* [Written task]: Leave out the pictures and retype only the lines from the opening line to the line that holds "0.49).build('lit_face', M_white_lit, t)", both ends included.
"""
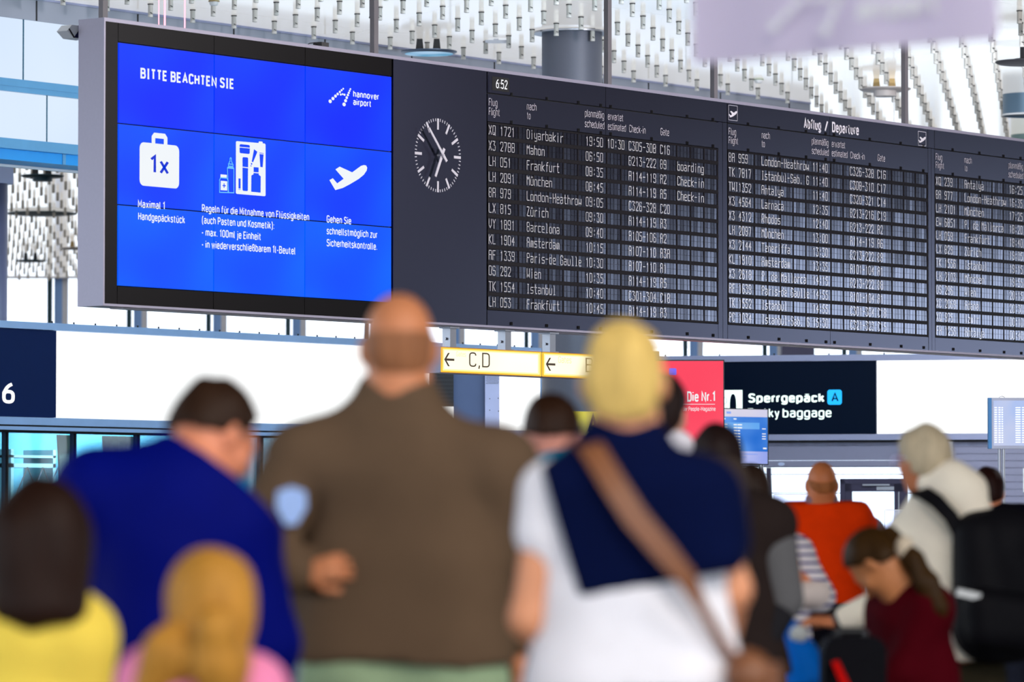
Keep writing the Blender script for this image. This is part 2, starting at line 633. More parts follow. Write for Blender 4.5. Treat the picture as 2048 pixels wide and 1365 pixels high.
# sign band below the gallery
XB0, XB1 = 18.0, 47.2
mb = MB()
mb.box(XB0, XB1, YW, YW + 0.6, 2.34, 3.505)
mb.box(XB0, XB1, YW - 0.09, YW, 3.495, 3.575)
mb.box(XB0, XB1, YW - 0.09, YW, 2.415, 2.50)
mb.box(XB0, XB1, YW - 0.06, YW, 2.395, 2.415, 1)
mb.box(XB0, XB1, YW - 0.10, YW, 2.355, 2.395)
mb.box(XB0, XB1, YW - 0.02, YW, 2.33, 2.355, 1)
for x in np.arange(36.66, XB1, 0.36):
    mb.cyl((x, YW - 0.03, 3.575), (x, YW - 0.03, 3.60), 0.012, n=6, m=1)
struct(mb.build('trim_3', [mat('pale_blue_metal', C(150, 185, 228), 0.4, metal=0.1), M_black]))

t = thing('wall_sign', 'dark navy wall sign with a white number 6, left end of the sign band', 'sign', (35.0, YW, 3.0))
MB().box(-3.6, 1.71, -0.05, 0, -0.495, 0.49).build('sign_face', M_navy, t)
mb = MB()
letters(mb, '6', 0, -0.35, 0.235, width=0.20, y=-0.056, off=1.8, right=1.03)
mb.build('lettering', M_white_lit, t)
t = thing('light_box', 'long blank white lit panel beside the number 6 sign', 'light panel', (42, YW, 3.0))
MB().box(-5.27, 3.4, -0.05, 0, -0.495, 0.49).build('lit_face', M_white_lit, t)

# shop front under the band
mb = MB()
for x in (33.8, 34.9, 35.976, 37.088, 38.162, 39.26, 40.359, 41.46, 42.55, 43.65, 44.75, 45.85):
    mb.box(x - 0.022, x + 0.022, YW + 0.02, YW + 0.07, 0, 2.34)
    mb.box(x - 0.008, x + 0.008, YW - 0.01, YW + 0.02, 0, 2.34, 1)
mb.box(XB0, XB1, YW + 0.02, YW + 0.10, 0, 0.12)
fr = mb.build('window_3', [mat('slate_frame', C(60, 78, 98), 0.35, metal=0.4), M_black])
struct(fr)
g = MB().box(XB0, XB1, YW + 0.055, YW + 0.065, 0.12, 2.34).build('pane', M_shopglass, fr)
struct(MB().box(XB0, XB1, YW + 3.4, YW + 3.6, 0, 3.5).build('wall_shop', mat('shop_wall', C(60, 150, 180), 0.6, var=0.3, vs=0.7)))
sx0, sx1 = B(22, 900, YW + 2.6)[0], B(112, 900, YW + 2.6)[0]
mb = MB()
for z0, z1 in ((2.10, 2.13), (1.98, 2.03)):
    mb.box(sx0, sx1, YW + 2.6, YW + 3.1, z0, z1)
mb.box(sx0, sx0 + 0.05, YW + 2.6, YW + 3.1, 0, 2.2)
mb.box(sx1 - 0.05, sx1, YW + 2.6, YW + 3.1, 0, 2.2)
tag(mb.build('shelf', mat('pale_shelf', C(150, 205, 215), 0.4)), 'pale shelf behind the shop window left of the man in blue', 'shelf')
lx = B(24, 950, YW + 1.2)[0]
mb = MB()
for k in range(4):
    x = lx + 0.26 * k
    mb.cyl((x, YW + 1.2, 1.50), (x + 0.26, YW + 1.2, 1.96), 0.009, n=6)
    mb.cyl((x + 0.26, YW + 1.2, 1.96), (x + 0.52, YW + 1.2, 1.50), 0.009, n=6)
mb.box(lx - 0.05, lx + 1.4, YW + 1.17, YW + 1.23, 1.46, 1.50)
mb.box(lx - 0.05, lx, YW + 1.17, YW + 1.23, 0, 1.5)
mb.box(lx + 1.35, lx + 1.4, YW + 1.17, YW + 1.23, 0, 1.5)
tag(mb.build('lattice_barrier', M_steel), 'zigzag wire barrier behind the shop glass at far left', 'barrier')
for k, (x, w, sl) in enumerate(((B(116, 900, YW + 0.6)[0], 0.24, 0.10), (B(206, 900, YW + 0.6)[0], 0.62, 0.08))):
    mb = MB()
    n = 10
    for i in range(n):
        a, b2 = x + w * i / n, x + w * (i + 1) / n
        y0, y1 = YW + 0.6 + 0.03 * (i % 2), YW + 0.6 + 0.03 * ((i + 1) % 2)
        mb.add([(a, y0, 2.33), (b2, y1, 2.33), (b2 + sl, y1, 1.2), (a + sl, y0, 1.2), (a, y0 + .02, 2.33), (b2, y1 + .02, 2.33), (b2 + sl, y1 + .02, 1.2), (a + sl, y0 + .02, 1.2)],
               [(0, 1, 2, 3), (7, 6, 5, 4), (0, 4, 5, 1), (3, 2, 6, 7)])
    tag(mb.build('curtain', mat('cream_fabric', C(225, 235, 215), 0.8, emit=C(225, 235, 215), es=0.0)),
        ['narrow cream curtain hanging inside the shop window, the left one', 'wide cream curtain hanging inside the shop window, just above the blue jacket'][k], 'curtain')

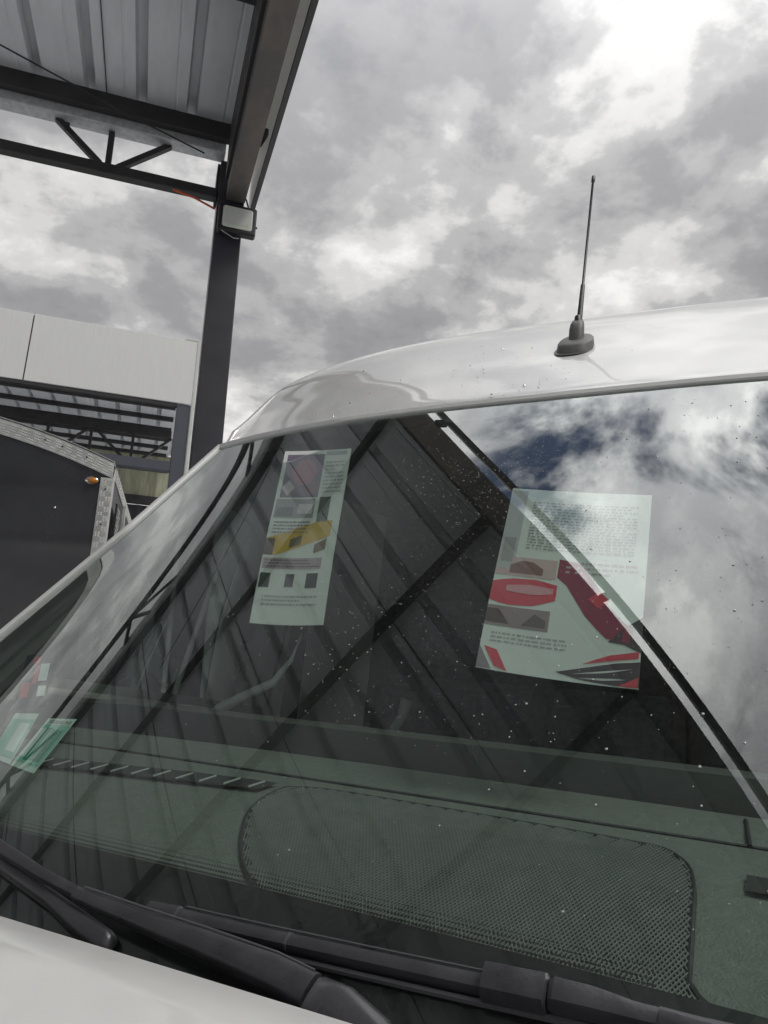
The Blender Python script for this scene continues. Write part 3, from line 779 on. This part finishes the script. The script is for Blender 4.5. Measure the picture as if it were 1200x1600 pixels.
MB().tube([P(x, 0.849 + 0.10 * abs(x / 0.82) ** 3, -0.0625 - 0.012 * abs(x / 0.82) ** 3) for x in [-0.70 + 1.4 * q / 40 for q in range(41)]], 0.0022, 6).build('dash_seam', M['dashdark'], dash)
MB().tube([P(x, y, dz(y) + 0.0004) for (x, y) in ((0.292, 0.852), (0.290, 0.885), (0.288, 0.92))], 0.003, 6).build('panel_joint', M['dashdark'], dash)

# ---- cabin
MB().grid([[P(a * 0.71, y + 0.05 * abs(a) ** 3, ztop(0) + 0.005 + (y - 1.2) * 0.12 - 0.03 * abs(a) ** 3) for a in [-1 + 2 * i / 12 for i in range(13)]] for y in (1.24, 1.4, 1.8, 2.35)]).build('headlining', M['lining'], van, smooth=True)
MB().box(tuple(P(-0.86, 2.33, ZG + 0.36)), tuple(P(0.86, 2.37, 0.72))).build('bulkhead', M['cloth'], van)
MB().box(tuple(P(-0.86, 0.5, ZG + 0.30)), tuple(P(0.86, 2.33, ZG + 0.36))).build('cabin_floor', M['rubber'], van)
for sgn in (-1, 1):
    dr = MB().box(tuple(P(sgn * 0.86 - 0.03, 0.92, ZG + 0.40)), tuple(P(sgn * 0.86 + 0.03, 1.66, 0.0)), 0.02).build('door_card', M['trim'], van)
    MB().bar(P(sgn * 0.82, 1.05, -0.08), P(sgn * 0.82, 1.55, -0.02), 0.05, 0.05).build('armrest', M['trimlight'], dr)
    MB().bar(P(sgn * 0.82, 1.02, 0.02), P(sgn * 0.83, 1.66, 0.02), 0.05, 0.02).build('window_sill', M['trim'], dr)
    MB().tube([P(sgn * 0.87, 1.66, ZG + 0.4), P(sgn * 0.86, 1.67, 0.0), P(sgn * 0.79, 1.66, 0.52)], 0.055, 8).build('b_pillar_trim', M['trim'], van, smooth=True)
    MB().tube([P(sgn * 0.84, 1.34, -0.3), P(sgn * 0.83, 1.34, 0.0), P(sgn * 0.755, 1.34, 0.36)], 0.007, 8).build('lit_frame_edge', M['trimlight'], dr, smooth=True)  # door frame edge catching light, its brightness painted as a pale tube
    MB().tube([P(sgn * (gw(z) - 0.005), gl(sgn * (gw(z) - 0.005), z) + 0.085, z) for z in [-0.1 + 0.64 * q / 8 for q in range(9)]], 0.022, 8).build('a_pillar_trim', M['trim'], van, smooth=True)
    MB().bar(P(sgn * 0.69, 1.58, 0.42), P(sgn * 0.66, 1.56, -0.4), 0.05, 0.004).build('seat_belt', M['belt'], van)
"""
* [Solution to this problem]:
Keep writing the Blender script for this image. This is part 2, starting at line 633. More parts follow. Write for Blender 4.5. Treat the picture as 2048 pixels wide and 1365 pixels high.
# sign band below the gallery
XB0, XB1 = 18.0, 47.2
mb = MB()
mb.box(XB0, XB1, YW, YW + 0.6, 2.34, 3.505)
mb.box(XB0, XB1, YW - 0.09, YW, 3.495, 3.575)
mb.box(XB0, XB1, YW - 0.09, YW, 2.415, 2.50)
mb.box(XB0, XB1, YW - 0.06, YW, 2.395, 2.415, 1)
mb.box(XB0, XB1, YW - 0.10, YW, 2.355, 2.395)
mb.box(XB0, XB1, YW - 0.02, YW, 2.33, 2.355, 1)
for x in np.arange(36.66, XB1, 0.36):
    mb.cyl((x, YW - 0.03, 3.575), (x, YW - 0.03, 3.60), 0.012, n=6, m=1)
struct(mb.build('trim_3', [mat('pale_blue_metal', C(150, 185, 228), 0.4, metal=0.1), M_black]))

t = thing('wall_sign', 'dark navy wall sign with a white number 6, left end of the sign band', 'sign', (35.0, YW, 3.0))
MB().box(-3.6, 1.71, -0.05, 0, -0.495, 0.49).build('sign_face', M_navy, t)
mb = MB()
letters(mb, '6', 0, -0.35, 0.235, width=0.20, y=-0.056, off=1.8, right=1.03)
mb.build('lettering', M_white_lit, t)
t = thing('light_box', 'long blank white lit panel beside the number 6 sign', 'light panel', (42, YW, 3.0))
MB().box(-5.27, 3.4, -0.05, 0, -0.495, 0.49).build('lit_face', M_white_lit, t)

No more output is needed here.